• **Task description**
Would you write out the listing verbatim and skip every picture in it?

• **Source material**
§

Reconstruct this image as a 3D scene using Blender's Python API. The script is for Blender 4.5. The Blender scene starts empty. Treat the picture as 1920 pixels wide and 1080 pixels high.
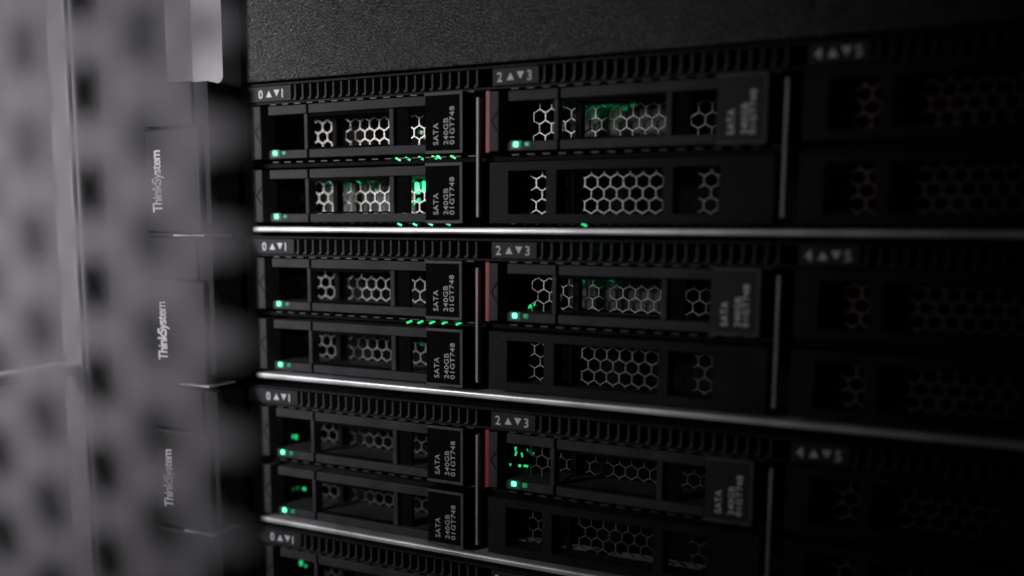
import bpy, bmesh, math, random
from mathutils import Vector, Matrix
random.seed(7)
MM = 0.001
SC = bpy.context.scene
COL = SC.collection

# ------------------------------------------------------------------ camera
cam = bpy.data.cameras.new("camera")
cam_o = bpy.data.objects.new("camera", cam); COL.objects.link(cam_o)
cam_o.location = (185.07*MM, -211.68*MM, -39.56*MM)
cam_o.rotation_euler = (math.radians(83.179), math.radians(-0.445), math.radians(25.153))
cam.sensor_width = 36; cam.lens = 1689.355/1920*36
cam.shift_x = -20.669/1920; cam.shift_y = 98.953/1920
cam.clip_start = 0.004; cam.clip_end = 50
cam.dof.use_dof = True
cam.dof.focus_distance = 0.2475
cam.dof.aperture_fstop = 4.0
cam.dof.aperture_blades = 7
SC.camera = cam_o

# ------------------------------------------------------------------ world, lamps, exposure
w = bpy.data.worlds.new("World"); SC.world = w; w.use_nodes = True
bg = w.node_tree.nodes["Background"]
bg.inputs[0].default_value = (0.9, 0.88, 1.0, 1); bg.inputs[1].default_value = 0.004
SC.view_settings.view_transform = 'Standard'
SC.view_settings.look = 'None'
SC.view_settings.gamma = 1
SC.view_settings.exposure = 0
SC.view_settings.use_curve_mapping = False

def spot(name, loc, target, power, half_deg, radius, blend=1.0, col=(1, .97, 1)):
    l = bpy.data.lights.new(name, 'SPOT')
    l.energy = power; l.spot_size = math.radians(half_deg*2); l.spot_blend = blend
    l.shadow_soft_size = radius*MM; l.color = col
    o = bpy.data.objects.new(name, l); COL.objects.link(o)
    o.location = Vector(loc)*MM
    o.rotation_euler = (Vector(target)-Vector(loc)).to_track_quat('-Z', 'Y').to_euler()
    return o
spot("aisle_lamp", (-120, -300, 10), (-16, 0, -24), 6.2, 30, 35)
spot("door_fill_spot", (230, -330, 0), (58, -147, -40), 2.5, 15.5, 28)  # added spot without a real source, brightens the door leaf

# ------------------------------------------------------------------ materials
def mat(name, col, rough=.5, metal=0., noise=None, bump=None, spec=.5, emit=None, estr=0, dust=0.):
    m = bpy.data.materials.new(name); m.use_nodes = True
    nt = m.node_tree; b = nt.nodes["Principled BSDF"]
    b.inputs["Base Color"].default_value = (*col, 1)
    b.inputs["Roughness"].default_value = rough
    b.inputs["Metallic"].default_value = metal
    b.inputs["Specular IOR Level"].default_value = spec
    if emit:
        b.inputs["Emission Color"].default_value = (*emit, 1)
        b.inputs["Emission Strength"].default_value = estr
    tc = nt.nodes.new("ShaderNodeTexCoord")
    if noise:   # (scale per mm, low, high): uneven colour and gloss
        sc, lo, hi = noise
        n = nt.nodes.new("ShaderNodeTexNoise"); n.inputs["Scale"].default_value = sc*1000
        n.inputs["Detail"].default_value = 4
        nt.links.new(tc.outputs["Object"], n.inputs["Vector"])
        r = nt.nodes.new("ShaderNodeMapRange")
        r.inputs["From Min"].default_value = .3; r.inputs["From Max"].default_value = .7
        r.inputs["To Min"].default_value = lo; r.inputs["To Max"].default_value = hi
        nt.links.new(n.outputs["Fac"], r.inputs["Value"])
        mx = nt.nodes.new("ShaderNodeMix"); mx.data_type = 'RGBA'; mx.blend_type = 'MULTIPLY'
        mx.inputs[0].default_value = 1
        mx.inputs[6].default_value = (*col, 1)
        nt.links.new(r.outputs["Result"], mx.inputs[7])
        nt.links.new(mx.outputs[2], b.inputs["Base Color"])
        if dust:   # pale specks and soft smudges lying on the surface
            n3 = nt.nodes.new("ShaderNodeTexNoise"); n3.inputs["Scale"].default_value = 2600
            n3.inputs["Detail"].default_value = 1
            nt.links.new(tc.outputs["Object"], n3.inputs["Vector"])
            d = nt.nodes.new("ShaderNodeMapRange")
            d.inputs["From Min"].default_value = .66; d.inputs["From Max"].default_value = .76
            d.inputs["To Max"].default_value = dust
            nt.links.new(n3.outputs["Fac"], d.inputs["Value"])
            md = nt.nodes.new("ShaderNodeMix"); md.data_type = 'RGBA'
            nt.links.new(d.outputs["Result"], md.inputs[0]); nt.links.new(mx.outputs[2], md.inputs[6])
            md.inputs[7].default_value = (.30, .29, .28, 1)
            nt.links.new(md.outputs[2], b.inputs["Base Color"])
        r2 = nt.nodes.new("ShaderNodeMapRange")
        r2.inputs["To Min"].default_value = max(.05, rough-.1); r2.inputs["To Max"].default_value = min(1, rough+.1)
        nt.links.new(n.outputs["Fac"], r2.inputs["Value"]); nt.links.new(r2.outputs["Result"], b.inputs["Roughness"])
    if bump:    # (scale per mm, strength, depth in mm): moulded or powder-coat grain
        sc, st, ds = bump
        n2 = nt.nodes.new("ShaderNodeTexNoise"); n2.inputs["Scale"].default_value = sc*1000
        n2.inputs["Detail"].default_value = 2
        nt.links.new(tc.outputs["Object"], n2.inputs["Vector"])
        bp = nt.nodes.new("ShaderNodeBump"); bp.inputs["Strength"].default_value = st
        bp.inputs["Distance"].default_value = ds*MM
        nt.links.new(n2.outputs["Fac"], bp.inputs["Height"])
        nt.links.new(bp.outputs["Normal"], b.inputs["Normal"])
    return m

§

• **Written solution**
Reconstruct this image as a 3D scene using Blender's Python API. The script is for Blender 4.5. The Blender scene starts empty. Treat the picture as 1920 pixels wide and 1080 pixels high.
import bpy, bmesh, math, random
from mathutils import Vector, Matrix
random.seed(7)
MM = 0.001
SC = bpy.context.scene
COL = SC.collection

# ------------------------------------------------------------------ camera
cam = bpy.data.cameras.new("camera")
cam_o = bpy.data.objects.new("camera", cam); COL.objects.link(cam_o)
cam_o.location = (185.07*MM, -211.68*MM, -39.56*MM)
cam_o.rotation_euler = (math.radians(83.179), math.radians(-0.445), math.radians(25.153))
cam.sensor_width = 36; cam.lens = 1689.355/1920*36
cam.shift_x = -20.669/1920; cam.shift_y = 98.953/1920
cam.clip_start = 0.004; cam.clip_end = 50
cam.dof.use_dof = True
cam.dof.focus_distance = 0.2475
cam.dof.aperture_fstop = 4.0
cam.dof.aperture_blades = 7
SC.camera = cam_o

# ------------------------------------------------------------------ world, lamps, exposure
w = bpy.data.worlds.new("World"); SC.world = w; w.use_nodes = True
bg = w.node_tree.nodes["Background"]
bg.inputs[0].default_value = (0.9, 0.88, 1.0, 1); bg.inputs[1].default_value = 0.004
SC.view_settings.view_transform = 'Standard'
SC.view_settings.look = 'None'
SC.view_settings.gamma = 1
SC.view_settings.exposure = 0
SC.view_settings.use_curve_mapping = False

def spot(name, loc, target, power, half_deg, radius, blend=1.0, col=(1, .97, 1)):
    l = bpy.data.lights.new(name, 'SPOT')
    l.energy = power; l.spot_size = math.radians(half_deg*2); l.spot_blend = blend
    l.shadow_soft_size = radius*MM; l.color = col
    o = bpy.data.objects.new(name, l); COL.objects.link(o)
    o.location = Vector(loc)*MM
    o.rotation_euler = (Vector(target)-Vector(loc)).to_track_quat('-Z', 'Y').to_euler()
    return o
spot("aisle_lamp", (-120, -300, 10), (-16, 0, -24), 6.2, 30, 35)
spot("door_fill_spot", (230, -330, 0), (58, -147, -40), 2.5, 15.5, 28)  # added spot without a real source, brightens the door leaf

# ------------------------------------------------------------------ materials
def mat(name, col, rough=.5, metal=0., noise=None, bump=None, spec=.5, emit=None, estr=0, dust=0.):
    m = bpy.data.materials.new(name); m.use_nodes = True
    nt = m.node_tree; b = nt.nodes["Principled BSDF"]
    b.inputs["Base Color"].default_value = (*col, 1)
    b.inputs["Roughness"].default_value = rough
    b.inputs["Metallic"].default_value = metal
    b.inputs["Specular IOR Level"].default_value = spec
    if emit:
        b.inputs["Emission Color"].default_value = (*emit, 1)
        b.inputs["Emission Strength"].default_value = estr
    tc = nt.nodes.new("ShaderNodeTexCoord")
    if noise:   # (scale per mm, low, high): uneven colour and gloss
        sc, lo, hi = noise
        n = nt.nodes.new("ShaderNodeTexNoise"); n.inputs["Scale"].default_value = sc*1000
        n.inputs["Detail"].default_value = 4
        nt.links.new(tc.outputs["Object"], n.inputs["Vector"])
        r = nt.nodes.new("ShaderNodeMapRange")
        r.inputs["From Min"].default_value = .3; r.inputs["From Max"].default_value = .7
        r.inputs["To Min"].default_value = lo; r.inputs["To Max"].default_value = hi
        nt.links.new(n.outputs["Fac"], r.inputs["Value"])
        mx = nt.nodes.new("ShaderNodeMix"); mx.data_type = 'RGBA'; mx.blend_type = 'MULTIPLY'
        mx.inputs[0].default_value = 1
        mx.inputs[6].default_value = (*col, 1)
        nt.links.new(r.outputs["Result"], mx.inputs[7])
        nt.links.new(mx.outputs[2], b.inputs["Base Color"])
        if dust:   # pale specks and soft smudges lying on the surface
            n3 = nt.nodes.new("ShaderNodeTexNoise"); n3.inputs["Scale"].default_value = 2600
            n3.inputs["Detail"].default_value = 1
            nt.links.new(tc.outputs["Object"], n3.inputs["Vector"])
            d = nt.nodes.new("ShaderNodeMapRange")
            d.inputs["From Min"].default_value = .66; d.inputs["From Max"].default_value = .76
            d.inputs["To Max"].default_value = dust
            nt.links.new(n3.outputs["Fac"], d.inputs["Value"])
            md = nt.nodes.new("ShaderNodeMix"); md.data_type = 'RGBA'
            nt.links.new(d.outputs["Result"], md.inputs[0]); nt.links.new(mx.outputs[2], md.inputs[6])
            md.inputs[7].default_value = (.30, .29, .28, 1)
            nt.links.new(md.outputs[2], b.inputs["Base Color"])
        r2 = nt.nodes.new("ShaderNodeMapRange")
        r2.inputs["To Min"].default_value = max(.05, rough-.1); r2.inputs["To Max"].default_value = min(1, rough+.1)
        nt.links.new(n.outputs["Fac"], r2.inputs["Value"]); nt.links.new(r2.outputs["Result"], b.inputs["Roughness"])
    if bump:    # (scale per mm, strength, depth in mm): moulded or powder-coat grain
        sc, st, ds = bump
        n2 = nt.nodes.new("ShaderNodeTexNoise"); n2.inputs["Scale"].default_value = sc*1000
        n2.inputs["Detail"].default_value = 2
        nt.links.new(tc.outputs["Object"], n2.inputs["Vector"])
        bp = nt.nodes.new("ShaderNodeBump"); bp.inputs["Strength"].default_value = st
        bp.inputs["Distance"].default_value = ds*MM
        nt.links.new(n2.outputs["Fac"], bp.inputs["Height"])
        nt.links.new(bp.outputs["Normal"], b.inputs["Normal"])
    return m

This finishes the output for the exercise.